I think our game lasted about 1 1/2 hours? That was a touch longer than I would have liked, but it actually wrapped up suddenly, when I thought we had at least another twenty minutes.

I think one of the things Catan does well is how smoothly the turns run: Roll the dice. Everyone gets their stuff. Offer trades (usually one or two a turn). Build one thing. Not a lot to get caught up on. This kind of efficiency without sacrificing choices is a hallmark of Euro games that I think a lot of their more recent descendants tend to jettison, making your possibility space on every turn an order of magnitude bigger and slowing everything down.

Auctions are the best! Always interested if a game has an interesting auction system.

I’ll admit I’m surprised to see Tom liking auctions in here. For some reason, I had him pegged as the type who thinks auctions are for lazy game designers who want the players to balance the game themselves (an actual argument I’ve heard more than once).

I like auction games, but I’ll admit there can be a problem in them with players having the experience to value what something is worth, especially for new players. Having everyone at the table having the same level of experience with the system helps somewhat, but isn’t always perfect or even feasible. That said, auction games where everyone has played a bunch, especially with the same group, are among my favorites.

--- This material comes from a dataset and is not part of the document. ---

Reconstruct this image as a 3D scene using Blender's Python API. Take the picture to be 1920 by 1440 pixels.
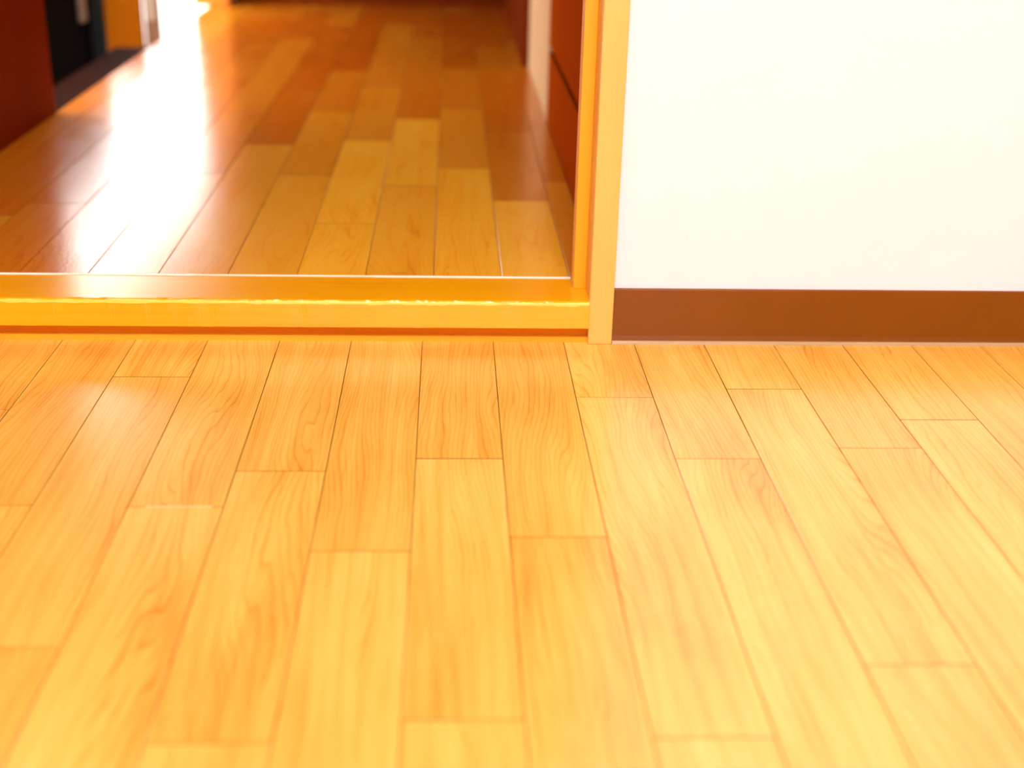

As for Catan, I really, really don’t get the criticism that the game is a total dice-fest with no decisions to make. Next you’ll tell me you think the same about Formula De. Crazy! I’m with Nightgaunt, though. Catan is a fine design that’s stood the test of time, mostly. Sure,I don’t play it too much any more, but now I’m tempted to bring it out again, perhaps with Cities & Knights?

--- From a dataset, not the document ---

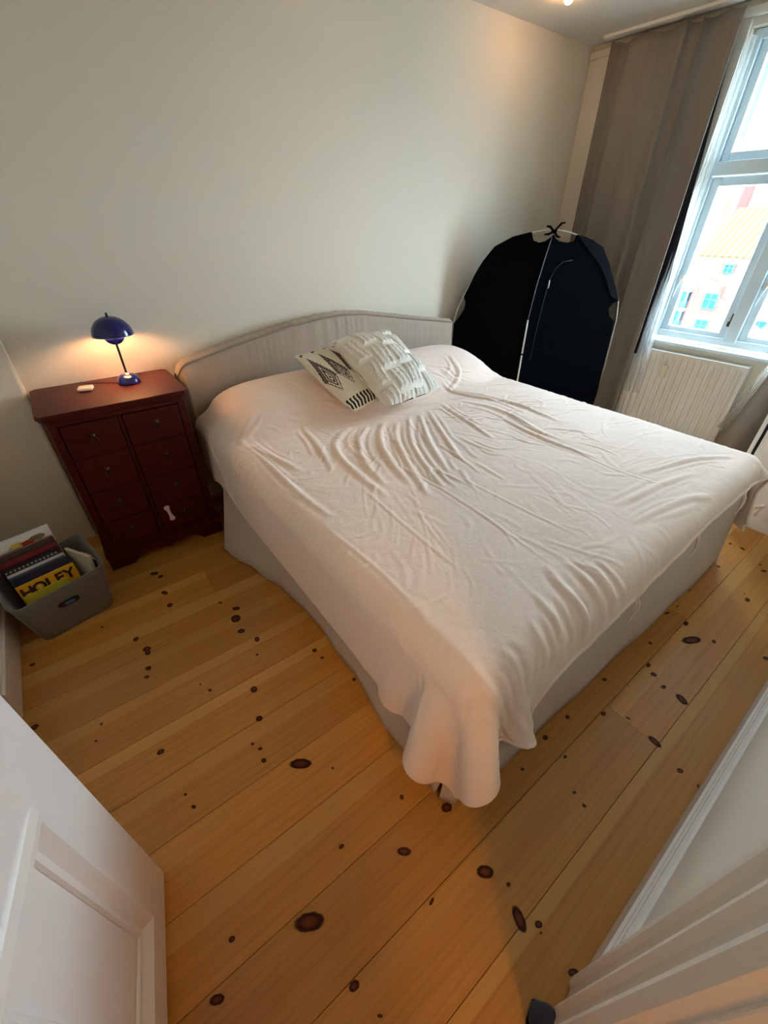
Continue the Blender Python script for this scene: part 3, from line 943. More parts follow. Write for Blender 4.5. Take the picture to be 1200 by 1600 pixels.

See, guys! I have Don Quixote on my side, so I KNOW I’m not just tilting at windmi— oh wait.

Count me as pro-auction, but nevertheless really bad at them!

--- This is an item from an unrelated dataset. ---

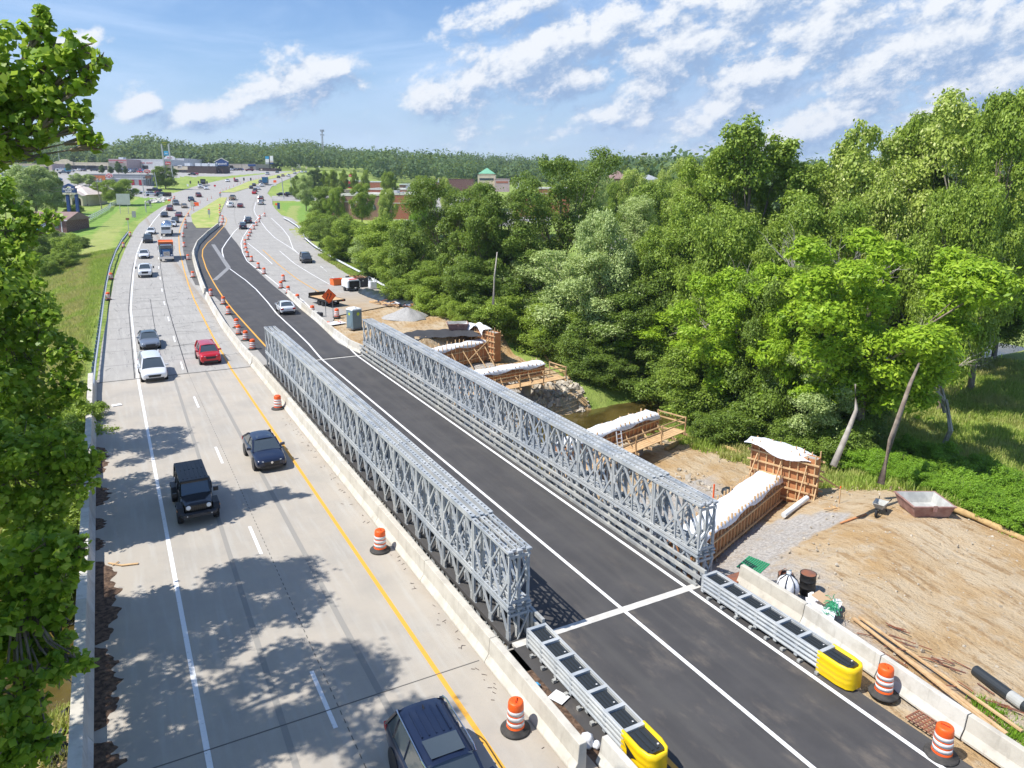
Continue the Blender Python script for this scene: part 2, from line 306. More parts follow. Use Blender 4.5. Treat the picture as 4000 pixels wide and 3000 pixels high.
leafmat('leaf_pale', (0.253, 0.355, 0.115), (0.522, 0.625, 0.23), .34, .5, (0.71, 0.795, 0.426))
leafmat('leaf_yellow', (0.262, 0.364, 0.056), (0.522, 0.621, 0.125), .38, .5, (0.8, 0.8, 0.398))
leafmat('leaf_far', (.045, .095, .04), (.13, .20, .07), .28, .7)
leafmat('leaf_shrub', (0.139, 0.287, 0.019), (0.287, 0.478, 0.043), .38, .5)
leafmat('grass_blades', (0.25, 0.375, 0.05), (0.475, 0.575, 0.125), .45, .7, (0.65, 0.6, 0.25))
mat('bark', rough=.95, fn=noisy((.17, .13, .10), (.27, .22, .17), 3., bd=.03)); mat('bark_pale', rough=.9, fn=noisy((.34, .30, .25), (.46, .42, .37), 3.)); mat('bark_dark', rough=.95, fn=noisy((.055, .045, .035), (.09, .075, .06), 3.))
mat('skin', (.45, .27, .19), .6); mat('vest_lime', (.55, .75, .03), .6); mat('trousers', (.10, .10, .12), .8); mat('helmet_white', (.75, .75, .72), .4); mat('hair', (.03, .02, .015), .7)
# ground: four zones blended by attribute, broken up by noise
def f_ground(t, b):
    p = pos(t); at = t.n('ShaderNodeAttribute', attribute_name='zone'); zr, zg, zb = t.n('ShaderNodeSeparateColor').outputs, None, None
    sc = t.n('ShaderNodeSeparateColor'); t.nt.links.new(at.outputs['Color'], sc.inputs[0]); dirt, tan, lawn = sc.outputs[0], sc.outputs[1], sc.outputs[2]
    al = at.outputs['Alpha']
    x, y, z = t.sep(p)
    n = t.noise(p, .22, 6, .6); n2 = t.noise(p, 1.3, 6, .65); n3 = t.noise(p, 7., 4, .7)
    g = t.mix(t.ss(n, .35, .68), (.17, .26, .035), (.30, .37, .08)); g = t.mix(t.m('MULTIPLY', t.ss(n3, .45, .75), .5), g, (.36, .41, .13)); g = t.mix(t.m('MULTIPLY', t.ss(n2, .55, .8), .35), g, (.06, .12, .015))
    strp = t.ss(t.m('SINE', t.m('ADD', t.m('MULTIPLY', x, .9), t.m('MULTIPLY', y, 1.3))), -.3, .3)
    lw = t.mix(strp, (.15, .27, .035), (.20, .33, .05)); g = t.mix(lawn, g, lw)
    ty = t.mix(t.ss(n2, .4, .65), (.30, .33, .08), (.42, .37, .17)); g = t.mix(tan, g, ty)
    dvec = t.comb(t.m('SUBTRACT', t.m('MULTIPLY', x, 1.5), t.m('MULTIPLY', y, .32)), t.m('ADD', t.m('MULTIPLY', y, .22), t.m('MULTIPLY', x, .05)), 0.)
    trk = t.m('ADD', t.m('MULTIPLY', t.noise(dvec, 1.5, 7, .72, .3), .75), t.m('MULTIPLY', t.noise(p, 3.5, 5, .7), .25))
    d = t.mix(t.ss(n, .36, .62), (.43, .28, .13), (.52, .41, .27)); d = t.mix(t.m('MULTIPLY', t.ss(trk, .5, .60), .8), d, (.30, .18, .075)); d = t.mix(t.m('MULTIPLY', t.ss(trk, .46, .36), .55), d, (.56, .47, .34))
    d = t.mix(t.m('MULTIPLY', t.ss(n2, .52, .7), .6), d, (.50, .42, .31)); d = t.mix(t.m('MULTIPLY', t.ss(n3, .6, .8), .3), d, (.26, .20, .14))
    gr = t.mix(t.ss(n3, .4, .65), (.36, .33, .30), (.52, .49, .45)); gr = t.mix(t.m('MULTIPLY', t.ss(n2, .5, .72), .5), gr, (.42, .33, .22))
    # alpha above .5 = gravel, alpha around 0 = lot paving
    dd = t.mix(t.ss(t.m('ADD', al, t.m('ADD', t.m('MULTIPLY', t.m('SUBTRACT', n2, .5), .9), t.m('MULTIPLY', t.m('SUBTRACT', n, .5), .8))), .30, .80), d, gr)
    edge = t.ss(t.m('ADD', dirt, t.m('MULTIPLY', t.m('SUBTRACT', n2, .5), .35)), .42, .58)
    c = t.mix(edge, g, dd)
    pv = t.n('ShaderNodeAttribute', attribute_name='paved'); c = t.mix(t.ss(pv.outputs['Fac'], .45, .55), c, t.mix(t.ss(n, .3, .7), (.30, .29, .275), (.38, .37, .35)))
    t.set(b.inputs['Base Color'], c); bump(t, b, t.m('ADD', t.m('MULTIPLY', n3, .6), t.m('ADD', n2, t.m('MULTIPLY', trk, 1.2))), .22, .8)
mat('ground', rough=1., fn=f_ground)
def f_water(t, b):
    p = pos(t); n = t.noise(p, .35, 4); t.set(b.inputs['Base Color'], t.mix(t.ss(n, .35, .7), (.055, .042, .012), (.12, .09, .026)))
    bump(t, b, t.noise(p, 3., 4), .02, .35)
mat('water', rough=.08, fn=f_water)
def M(n): return MATS[n]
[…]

This is one of my biggest problems with auctions, both in and out of game. People are crazy fuckers who don’t know what shit is worth.

Okay, now you’ve gone off the rails. Catan is a fine game, still. But Cities and Knights was always terrible. It just adds game time and fiddle to a game that was already slightly too long.

Well, in my defense, I did have a question mark there? Heh.

I probably haven’t played that expansion in 15(?) years? I remember thinking that Seafarers was just pretty much nothing but more-of-the-same that added to the playtime, but I remember liking C&K with its tech-tree booklets and whatnot. Gave it more of a Civ feel.

That’s not a bad argument. I’ve heard worse. But I bet those people never played Mule.

See what you’re done @Nightgaunt. Driven a previously rational person to a game of Settlers of Catan!

Heh, well put! But if that’s your objection to auction mechanics in boardgames, then your objection is with the people with whom you play, and not auction mechanics themselves. It’s like saying you don’t like dice mechanics because you live in a zero-G environment where dice won’t roll. Well, duh, of course you don’t like them because you’re playing somewhere they don’t work.

-Tom

That’s one of my objections, yes. But to me the problem is so fundamental to human nature that it’d be like designing a color-matching game for dogs. Maybe the mechanic isn’t broken in itself but there’s so few contexts where it would work that relying on them is madness.

The way I see it, auctions in most games depend on how well the players can calculate expected values (which is pretty boring in other contexts). What makes them fun is that most people are very bad at doing this, and usually overbid. I’ve won many games of Chicago Express/American Rails by only winning two or three auctions just because everyone overbid on everything. Also, auction games like Modern Art where overbidding actively helps the seller have some of the best player interaction in board gaming, period.

This is another reason I don’t like auctions. I don’t want to ever do this and am super paranoid about overbidding, which isn’t fun for me in the slightest.

I don’t mean this to sound like an indictment of anyone’s play-styles or preferences, but are you folks who have issues with auctions or with poor auction-players of the opinion that when one player plays a game poorly it degrades your experience of playing that game?

I for one long for the day when we can all join the likes of Clearclaw and not play the games, but simply sit in holodomes watching computers execute perfectly optimal strategies for all games.

Humans sully the experience with their horrible, suboptimal play, and should be removed from all game experiences.

What is this landscape of dread and unease I have opened up by Googling “clearclaw”?

OMG, I know that guy, he’s in the local gaming community. I’ve played games with him.

I don’t do that anymore.

Auctions make games better because they create explicit space for human psychology among the math. Whether it’s bluffing, hidden identity, social deduction, trade, interdependencies, or traitor mechanics, I approve of anything that elevates a game beyond mathematical optimization. I can do that nonsense with a computer. What I can’t do with a computer is human psychology.

-Tom

Forget it Tom, it’s Chinatown you want.

This is my thinking too. Specially with euro-designed, low luck, games where unless you involve player psychology you might as well be playing a solitaire game just trying to find the most optimal choice and not trying to “play” the other players (note that this includes games with player interaction when those interactions limit themselves to the most optimal choice, even if that choice is to directly damage other player’s plans).